Beyond short-term goals, toward a real Web3 social platform. That's where the design of Outerspace began.

The Color of the Universe Changed

Moving into Outerspace, things changed technically as well. The shift from Three.js to Godot Engine was covered in Episode 03. And alongside that shift, the look of the universe itself changed.

As we talked about in Episode 02, Universe ETH and Blast were white universes. Bright, open spaces. That was the message we wanted to send to Web3 at the time. But in Outerspace, we went back to a dark universe. Deeper, more vast, closer to what space actually looks like.

Dark universe

A bright universe was good for showing things up close. But what we were trying to build in Outerspace wasn't a close space. It was a universe without a visible end — one where many people could exist together, anywhere, without the limits of concurrent connections. To express that sense of infinity, darkness was more honest.

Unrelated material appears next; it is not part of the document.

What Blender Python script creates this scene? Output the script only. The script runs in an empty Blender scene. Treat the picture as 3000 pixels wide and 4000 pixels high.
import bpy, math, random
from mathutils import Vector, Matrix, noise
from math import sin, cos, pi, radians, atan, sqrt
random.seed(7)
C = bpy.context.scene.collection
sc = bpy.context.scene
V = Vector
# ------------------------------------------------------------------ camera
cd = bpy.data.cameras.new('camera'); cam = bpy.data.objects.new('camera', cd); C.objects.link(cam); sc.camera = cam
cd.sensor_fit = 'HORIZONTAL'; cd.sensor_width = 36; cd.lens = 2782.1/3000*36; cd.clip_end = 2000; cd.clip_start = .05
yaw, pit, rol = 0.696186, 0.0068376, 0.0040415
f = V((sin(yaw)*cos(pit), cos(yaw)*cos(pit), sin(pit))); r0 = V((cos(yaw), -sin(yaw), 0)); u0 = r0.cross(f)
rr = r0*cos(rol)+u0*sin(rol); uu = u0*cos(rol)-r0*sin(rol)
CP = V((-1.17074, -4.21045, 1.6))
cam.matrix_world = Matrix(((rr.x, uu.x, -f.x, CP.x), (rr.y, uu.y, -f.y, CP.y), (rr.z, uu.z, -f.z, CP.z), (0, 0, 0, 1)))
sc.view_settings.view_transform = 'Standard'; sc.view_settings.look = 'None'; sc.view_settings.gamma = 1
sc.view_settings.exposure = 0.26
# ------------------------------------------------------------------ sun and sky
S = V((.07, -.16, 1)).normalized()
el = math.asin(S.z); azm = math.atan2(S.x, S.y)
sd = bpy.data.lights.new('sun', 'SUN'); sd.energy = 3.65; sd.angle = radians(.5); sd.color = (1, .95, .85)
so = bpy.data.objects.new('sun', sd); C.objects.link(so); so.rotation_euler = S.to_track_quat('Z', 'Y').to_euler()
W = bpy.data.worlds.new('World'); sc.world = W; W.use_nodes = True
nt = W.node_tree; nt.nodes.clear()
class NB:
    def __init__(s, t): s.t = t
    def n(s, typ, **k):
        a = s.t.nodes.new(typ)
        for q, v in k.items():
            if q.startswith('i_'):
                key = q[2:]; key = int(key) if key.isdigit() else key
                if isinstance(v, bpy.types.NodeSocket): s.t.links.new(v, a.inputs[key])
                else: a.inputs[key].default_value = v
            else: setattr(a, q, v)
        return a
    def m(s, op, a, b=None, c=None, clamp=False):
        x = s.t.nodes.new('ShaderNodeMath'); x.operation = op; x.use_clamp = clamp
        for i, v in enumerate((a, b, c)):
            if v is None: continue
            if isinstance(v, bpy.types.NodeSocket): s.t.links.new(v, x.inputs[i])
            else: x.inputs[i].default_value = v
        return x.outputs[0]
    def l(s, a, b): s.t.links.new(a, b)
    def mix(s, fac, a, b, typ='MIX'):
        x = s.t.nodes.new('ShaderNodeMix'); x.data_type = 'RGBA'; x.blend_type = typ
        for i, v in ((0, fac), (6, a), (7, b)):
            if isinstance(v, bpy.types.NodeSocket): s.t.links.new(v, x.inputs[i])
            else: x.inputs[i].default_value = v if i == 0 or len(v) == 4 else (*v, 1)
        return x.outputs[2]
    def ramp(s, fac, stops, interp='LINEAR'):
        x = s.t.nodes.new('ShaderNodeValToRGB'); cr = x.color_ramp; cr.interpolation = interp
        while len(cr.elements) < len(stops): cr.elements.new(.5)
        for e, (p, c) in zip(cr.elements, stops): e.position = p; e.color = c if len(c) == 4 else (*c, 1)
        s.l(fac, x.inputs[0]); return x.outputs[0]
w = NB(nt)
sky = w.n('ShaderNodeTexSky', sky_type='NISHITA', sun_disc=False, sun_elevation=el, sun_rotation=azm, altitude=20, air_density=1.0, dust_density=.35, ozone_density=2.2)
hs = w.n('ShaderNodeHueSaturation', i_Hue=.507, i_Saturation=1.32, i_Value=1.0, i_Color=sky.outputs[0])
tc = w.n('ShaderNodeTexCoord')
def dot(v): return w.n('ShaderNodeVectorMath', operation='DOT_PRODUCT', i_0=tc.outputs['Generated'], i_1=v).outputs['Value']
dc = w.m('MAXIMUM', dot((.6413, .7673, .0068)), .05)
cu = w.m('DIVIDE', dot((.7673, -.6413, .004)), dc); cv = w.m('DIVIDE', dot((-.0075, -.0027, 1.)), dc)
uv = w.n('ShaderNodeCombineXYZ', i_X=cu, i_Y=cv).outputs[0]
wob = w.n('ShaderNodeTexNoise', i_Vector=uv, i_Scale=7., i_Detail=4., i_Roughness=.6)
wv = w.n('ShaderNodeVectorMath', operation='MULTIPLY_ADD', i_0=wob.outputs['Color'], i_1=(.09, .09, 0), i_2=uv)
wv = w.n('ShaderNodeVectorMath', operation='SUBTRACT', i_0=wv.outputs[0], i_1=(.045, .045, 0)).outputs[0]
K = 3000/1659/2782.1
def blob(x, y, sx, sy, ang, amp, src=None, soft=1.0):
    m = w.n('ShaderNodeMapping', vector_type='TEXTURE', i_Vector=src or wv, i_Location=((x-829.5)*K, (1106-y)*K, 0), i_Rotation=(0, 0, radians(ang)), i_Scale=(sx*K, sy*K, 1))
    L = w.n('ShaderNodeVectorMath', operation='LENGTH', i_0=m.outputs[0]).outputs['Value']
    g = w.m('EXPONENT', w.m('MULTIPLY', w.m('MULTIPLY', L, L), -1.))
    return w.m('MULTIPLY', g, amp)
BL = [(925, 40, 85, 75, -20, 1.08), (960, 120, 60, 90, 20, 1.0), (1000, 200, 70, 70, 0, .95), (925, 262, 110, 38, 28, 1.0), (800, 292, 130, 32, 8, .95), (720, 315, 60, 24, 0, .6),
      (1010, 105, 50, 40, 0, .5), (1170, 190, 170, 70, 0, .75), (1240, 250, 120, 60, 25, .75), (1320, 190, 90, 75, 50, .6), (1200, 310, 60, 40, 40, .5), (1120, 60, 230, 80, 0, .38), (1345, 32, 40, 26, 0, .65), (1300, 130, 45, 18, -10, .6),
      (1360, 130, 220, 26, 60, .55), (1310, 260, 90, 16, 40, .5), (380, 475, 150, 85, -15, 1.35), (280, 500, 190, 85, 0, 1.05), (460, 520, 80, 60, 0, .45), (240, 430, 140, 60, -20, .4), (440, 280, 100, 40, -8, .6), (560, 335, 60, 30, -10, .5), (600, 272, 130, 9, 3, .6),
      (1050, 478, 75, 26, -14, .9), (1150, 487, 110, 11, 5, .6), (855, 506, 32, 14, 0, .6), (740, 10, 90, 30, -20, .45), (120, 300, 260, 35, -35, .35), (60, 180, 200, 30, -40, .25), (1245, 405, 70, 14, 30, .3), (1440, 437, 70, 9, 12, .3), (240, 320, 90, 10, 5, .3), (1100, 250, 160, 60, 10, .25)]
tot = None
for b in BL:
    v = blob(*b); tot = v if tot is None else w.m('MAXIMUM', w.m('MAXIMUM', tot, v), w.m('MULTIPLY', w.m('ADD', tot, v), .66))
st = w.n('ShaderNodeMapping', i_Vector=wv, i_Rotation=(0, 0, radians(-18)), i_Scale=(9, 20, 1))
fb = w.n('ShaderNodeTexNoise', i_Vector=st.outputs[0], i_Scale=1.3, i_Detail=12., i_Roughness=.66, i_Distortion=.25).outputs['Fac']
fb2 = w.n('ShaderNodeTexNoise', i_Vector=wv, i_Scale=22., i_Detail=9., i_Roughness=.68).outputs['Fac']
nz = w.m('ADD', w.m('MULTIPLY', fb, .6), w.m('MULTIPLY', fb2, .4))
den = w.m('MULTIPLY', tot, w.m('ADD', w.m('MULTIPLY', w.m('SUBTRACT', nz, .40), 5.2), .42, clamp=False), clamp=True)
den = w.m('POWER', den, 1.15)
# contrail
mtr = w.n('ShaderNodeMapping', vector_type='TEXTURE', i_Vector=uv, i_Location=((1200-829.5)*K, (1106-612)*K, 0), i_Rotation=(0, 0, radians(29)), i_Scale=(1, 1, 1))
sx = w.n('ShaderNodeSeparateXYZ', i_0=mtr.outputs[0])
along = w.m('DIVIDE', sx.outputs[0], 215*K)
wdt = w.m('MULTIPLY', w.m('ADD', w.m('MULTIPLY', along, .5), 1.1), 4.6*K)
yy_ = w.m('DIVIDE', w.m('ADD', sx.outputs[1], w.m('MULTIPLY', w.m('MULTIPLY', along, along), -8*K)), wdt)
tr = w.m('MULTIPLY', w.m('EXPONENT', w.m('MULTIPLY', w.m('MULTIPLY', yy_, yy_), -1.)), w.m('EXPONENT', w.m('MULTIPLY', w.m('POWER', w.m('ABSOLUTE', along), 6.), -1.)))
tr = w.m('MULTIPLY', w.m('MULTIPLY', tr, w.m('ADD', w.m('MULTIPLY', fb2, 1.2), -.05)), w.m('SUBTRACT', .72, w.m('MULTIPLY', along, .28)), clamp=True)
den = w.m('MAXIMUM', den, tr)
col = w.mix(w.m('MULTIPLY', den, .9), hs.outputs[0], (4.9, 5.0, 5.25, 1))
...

"Brightness shows you the space. Darkness makes you feel it."

How to Divide a Universe

As the space grew, a natural question followed. How do you design this universe?

Multi-verse was part of the picture from the beginning. Not one massive universe, but a structure where space could be divided and expanded. As users grew, as communities formed, as new chains were added — the design needed to hold all of it.

Multiverse structure

The ideation took a long time. The size of the universe, how to divide the space, how expansion would work. It wasn't just about what was needed right now — it was about drawing the picture of how it would grow. We already knew that if you don't design for scalability from the start, you end up rebuilding everything later.

Giving Value to the Birth of Space

The ideation took shape through experimentation. Through countless rounds of version testing, we gave each space inside the universe a role and a meaning.

The first thing we defined was a space users could belong to. Square was the unit where communities gathered. A structure where you could create your own Square, or explore and join others. Inside a Square, users could engage in community activities together, share information, find opportunities, hang out, and play.

Then there was the personal space. Backspace. The place you belong to, the place you return to. If Square was the community's space, Backspace was yours. Where identity accumulates.

Square and Backspace

At the center was Core. The axis connecting Square and Backspace, holding the structure of the entire universe together. These three — Square, Backspace, Core — became the core triangle of Outerspace. And between them, the universe existed. A space to move through, explore, and discover the unexpected. That layering gave the universe its depth.

Zone was different. It wasn't a space designed to show users right away. It was a long-term conceptual design — built and set aside for when the community and product grow large enough to need it. The framework is there, waiting to be used when the time comes.

"Square, Backspace, Core — once the three axes were in place, the universe between them finally began to mean something."

A Universe Born from Triangles

Once the spaces had names, the question of how to structurally arrange them followed.

The basic unit of every space was defined as a triangle. Starting from the concept that the minimum unit forming a sphere in 3D space is a triangle. Multiple triangles come together to form a space, and those spaces stack to become a universe.

And then we gave that universe numbers. The total number of Zones: 8,192. Inside a single State, including Live Zones and Dead Zones: 512 triangular spaces. The total number of States: 16. The universe feels infinite, but it exists within defined numbers. That limitation creates the uniqueness of each space — and the value of the users and communities within it.

Triangle structure
"An infinite but limited universe. Inside it, everyone finds their place."

And so Outerspace was born — like the Big Bang.